Der zum Start verfolgte Ansatz, nur ein Citynetz betreiben zu wollen, ist eine der Altlasten, an denen Telefónica/o2 bis heute kränkelt. Hinzu kommt, dass die mit 5G sicher an vielen Orten notwendige Netzverdichtung schon zwischen den bestehenden drei Netzbetreibern zu einem Konkurrenzkampf um geeignete Mobilfunkstandorte führen wird, was einem Newcomer auch in der City den Aufbau nicht gerade leicht machen wird.

All das Vorgenannte weiß auch die Konzernspitze von 1 & 1/Drillisch. Nur warum geht sie dennoch zur Auktion? Nun, ein Grund könnte sein, dass sie sich so eine bessere Verhandlungsposition für künftige virtuelle Netzbetreiberverträge verspricht. So in der Art: "Liebe Telekom, liebe Vodafone, liebe Telefónica: 10 Prozent aller Deutschen haben bereits einen Handyvertrag bei uns, künftig werden es 15 Prozent sein. Überlasst uns einen entsprechenden Anteil Eures Netzes zu guten Konditionen oder wir treiben bei der anstehenden Auktion den Preis für Euer Netz gewaltig nach oben."

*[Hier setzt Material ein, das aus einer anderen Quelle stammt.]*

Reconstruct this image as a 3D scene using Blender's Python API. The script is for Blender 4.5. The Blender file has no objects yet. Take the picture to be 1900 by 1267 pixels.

Hoffen wir, dass sich die Konzernspitzen der beteiligten Konzerne einigen, 1 &1/Drillisch gute MVNO-Verträge bei allen drei Netzbetreibern bekommt, die Netzbetreiber wiederum nur wenig Geld bei der Auktion lassen, und anschließend alle um so mehr Geld in den Netzausbau stecken. Denn nur so kommt Deutschland im Mobilfunkbereich wieder nach vorn.